** Start Working data **
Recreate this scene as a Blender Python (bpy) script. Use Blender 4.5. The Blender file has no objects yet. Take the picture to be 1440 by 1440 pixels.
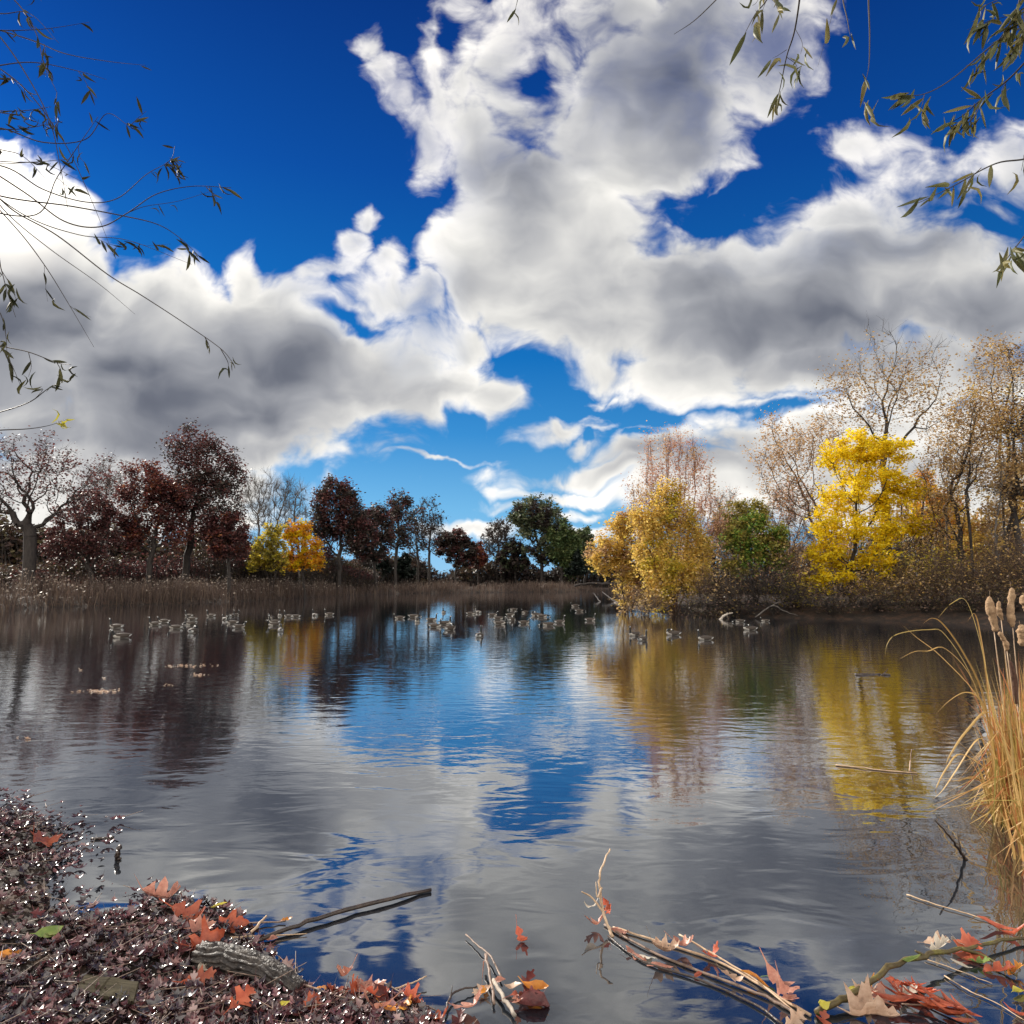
import bpy, math, random
import numpy as np
from mathutils import Vector, Matrix

R = np.random.default_rng(11)
random.seed(11)
SC = bpy.context.scene
COL = SC.collection
PI = math.pi

# ------------------------------------------------------------------ camera
F = 1028.0                       # focal length in pixels of the 1440 px photograph
H = 2.2                          # eye height over the water
PIT = math.atan(100.0 / F)
CP, SP = math.cos(PIT), math.sin(PIT)

def ray(px, py):
    a, b = (px - 720.0) / F, (720.0 - py) / F
    return np.array([a, CP - b * SP, SP + b * CP])

def on_z(px, py, z=0.0):
    d = ray(px, py)
    t = (z - H) / d[2]
    return np.array([d[0] * t, d[1] * t, z])

def at(px, py, Y):
    d = ray(px, py)
    t = Y / d[1]
    return np.array([d[0] * t, Y, H + d[2] * t])

cam = bpy.data.cameras.new("camera")
cam.sensor_width = 36.0
cam.lens = 36.0 * F / 1440.0
cam.clip_end = 6000.0
cam.clip_start = 0.05
camo = bpy.data.objects.new("camera", cam)
COL.objects.link(camo)
camo.location = (0, 0, H)
camo.rotation_euler = (PI / 2 + PIT, 0, 0)
SC.camera = camo

# ------------------------------------------------------------------ mesh helpers
def make_mesh(name, V, quads=None, tris=None, mats=(), qmi=None, tmi=None, smooth=False):
    me = bpy.data.meshes.new(name)
    V = np.asarray(V, dtype=np.float32).reshape(-1, 3)
    q = np.zeros((0, 4), np.int32) if quads is None else np.asarray(quads, np.int32).reshape(-1, 4)
    t = np.zeros((0, 3), np.int32) if tris is None else np.asarray(tris, np.int32).reshape(-1, 3)
    me.vertices.add(len(V))
    me.vertices.foreach_set("co", V.ravel())
    nl = q.size + t.size
    me.loops.add(nl)
    me.loops.foreach_set("vertex_index", np.concatenate([q.ravel(), t.ravel()]).astype(np.int32))
    me.polygons.add(len(q) + len(t))
    st = np.concatenate([np.arange(len(q)) * 4, q.size + np.arange(len(t)) * 3]).astype(np.int32)
    me.polygons.foreach_set("loop_start", st)
    for m in mats:
        me.materials.append(m)
    if qmi is not None or tmi is not None:
        a = np.zeros(len(q), np.int32) if qmi is None else np.broadcast_to(np.asarray(qmi, np.int32), (len(q),))
        b = np.zeros(len(t), np.int32) if tmi is None else np.broadcast_to(np.asarray(tmi, np.int32), (len(t),))
        me.polygons.foreach_set("material_index", np.concatenate([a, b]).astype(np.int32))
    me.update(calc_edges=True)
    me.validate()
    if smooth:
        me.polygons.foreach_set("use_smooth", np.ones(len(me.polygons), dtype=bool))
    return me

class Acc:
    """collects verts, quads, tris with material slots into one mesh"""
    def __init__(s):
        s.V, s.Q, s.T, s.qm, s.tm, s.n = [], [], [], [], [], 0
    def add(s, V, Q=None, T=None, mi=0):
        V = np.asarray(V, float).reshape(-1, 3)
        if Q is not None and len(Q):
            Q = np.asarray(Q, int).reshape(-1, 4); s.Q.append(Q + s.n); s.qm.append(np.full(len(Q), mi))
        if T is not None and len(T):
            T = np.asarray(T, int).reshape(-1, 3); s.T.append(T + s.n); s.tm.append(np.full(len(T), mi))
        s.V.append(V); s.n += len(V)
    def mesh(s, name, mats, smooth=False):
        c = lambda L: np.concatenate(L) if L else None
        return make_mesh(name, np.concatenate(s.V), c(s.Q), c(s.T), mats, c(s.qm), c(s.tm), smooth)

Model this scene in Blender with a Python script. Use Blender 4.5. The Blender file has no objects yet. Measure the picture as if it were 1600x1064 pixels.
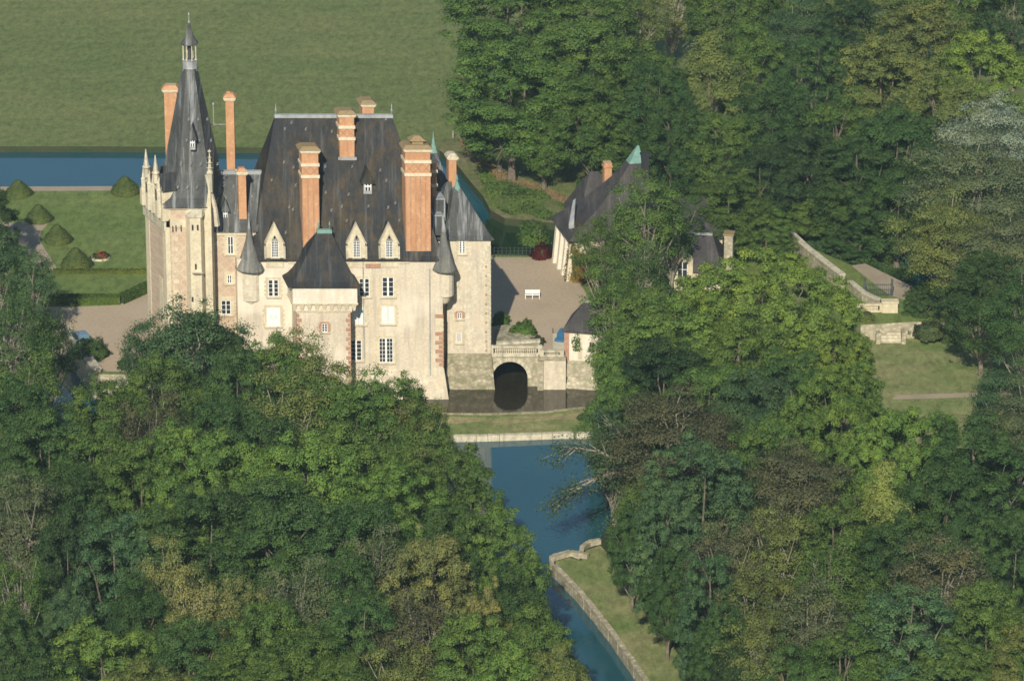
import bpy, bmesh, math, random
import numpy as np
from mathutils import Vector, Matrix, noise
R = math.radians
random.seed(7)
sc = bpy.context.scene
C = sc.collection
# ---------------------------------------------------------------- camera
PITCH, FPX, CY0, CZ0 = R(20.0), 7000.0, 467.6, 177.0
cam = bpy.data.cameras.new('camera'); co = bpy.data.objects.new('camera', cam); C.objects.link(co)
co.location = (0, -CY0, CZ0); co.rotation_euler = (math.pi/2 - PITCH, 0, 0)
cam.sensor_width = 36.0; cam.lens = 36.0*FPX/1600.0; cam.clip_start = 5; cam.clip_end = 6000
sc.camera = co
# ---------------------------------------------------------------- sky, sun, exposure
SUN_EL, SUN_AZ = R(32), R(7)          # the sun stands behind the camera, a little to its left
w = bpy.data.worlds.new('World'); sc.world = w; w.use_nodes = True
nt = w.node_tree; bg = nt.nodes['Background']
sky = nt.nodes.new('ShaderNodeTexSky'); sky.sky_type = 'NISHITA'; sky.sun_disc = False
sky.sun_elevation = SUN_EL; sky.sun_rotation = math.pi + SUN_AZ
sky.air_density = 1.0; sky.dust_density = 0.6; sky.ozone_density = 2.0
nt.links.new(sky.outputs[0], bg.inputs[0]); bg.inputs[1].default_value = 0.075
sl = bpy.data.lights.new('sun', 'SUN'); so = bpy.data.objects.new('sun', sl); C.objects.link(so)
sl.energy = 4.6; sl.angle = R(0.5); sl.color = (1.0, 0.925, 0.79)
sdir = Vector((-math.sin(SUN_AZ)*math.cos(SUN_EL), -math.cos(SUN_AZ)*math.cos(SUN_EL), math.sin(SUN_EL)))
so.rotation_euler = sdir.to_track_quat('Z', 'Y').to_euler()
sc.view_settings.view_transform = 'Standard'; sc.view_settings.look = 'None'
sc.view_settings.exposure = 0.25; sc.view_settings.gamma = 1.0
sc.render.engine = 'CYCLES'
sc.cycles.use_denoising = True
sc.cycles.max_bounces = 6; sc.cycles.diffuse_bounces = 3; sc.cycles.transparent_max_bounces = 8
sc.cycles.volume_bounces = 0; sc.cycles.filter_width = 1.6
# ---------------------------------------------------------------- surveying helpers: photograph pixel -> point of the place
cp, sp = math.cos(PITCH), math.sin(PITCH)
def ray(px, py):
    u, v = (px-800)/FPX, (532-py)/FPX
    return Vector((u, cp+v*sp, -sp+v*cp))
def W(px, py, Y):                       # on the upright plane at depth Y
    d = ray(px, py); t = (Y+CY0)/d.y
    return d.x*t, CZ0+d.z*t
def G(px, py, z=0.0):                   # on the level plane at height z
    d = ray(px, py); t = (z-CZ0)/d.z
    return Vector((d.x*t, -CY0+d.y*t, z))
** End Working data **
Task to complete: Restate the material word for word from its first line through the line containing "SC.camera = camo", both included; the pictures do not belong in it.

The answer:
Recreate this scene as a Blender Python (bpy) script. Use Blender 4.5. The Blender file has no objects yet. Take the picture to be 1440 by 1440 pixels.
import bpy, math, random
import numpy as np
from mathutils import Vector, Matrix

R = np.random.default_rng(11)
random.seed(11)
SC = bpy.context.scene
COL = SC.collection
PI = math.pi

# ------------------------------------------------------------------ camera
F = 1028.0                       # focal length in pixels of the 1440 px photograph
H = 2.2                          # eye height over the water
PIT = math.atan(100.0 / F)
CP, SP = math.cos(PIT), math.sin(PIT)

def ray(px, py):
    a, b = (px - 720.0) / F, (720.0 - py) / F
    return np.array([a, CP - b * SP, SP + b * CP])

def on_z(px, py, z=0.0):
    d = ray(px, py)
    t = (z - H) / d[2]
    return np.array([d[0] * t, d[1] * t, z])

def at(px, py, Y):
    d = ray(px, py)
    t = Y / d[1]
    return np.array([d[0] * t, Y, H + d[2] * t])

cam = bpy.data.cameras.new("camera")
cam.sensor_width = 36.0
cam.lens = 36.0 * F / 1440.0
cam.clip_end = 6000.0
cam.clip_start = 0.05
camo = bpy.data.objects.new("camera", cam)
COL.objects.link(camo)
camo.location = (0, 0, H)
camo.rotation_euler = (PI / 2 + PIT, 0, 0)
SC.camera = camo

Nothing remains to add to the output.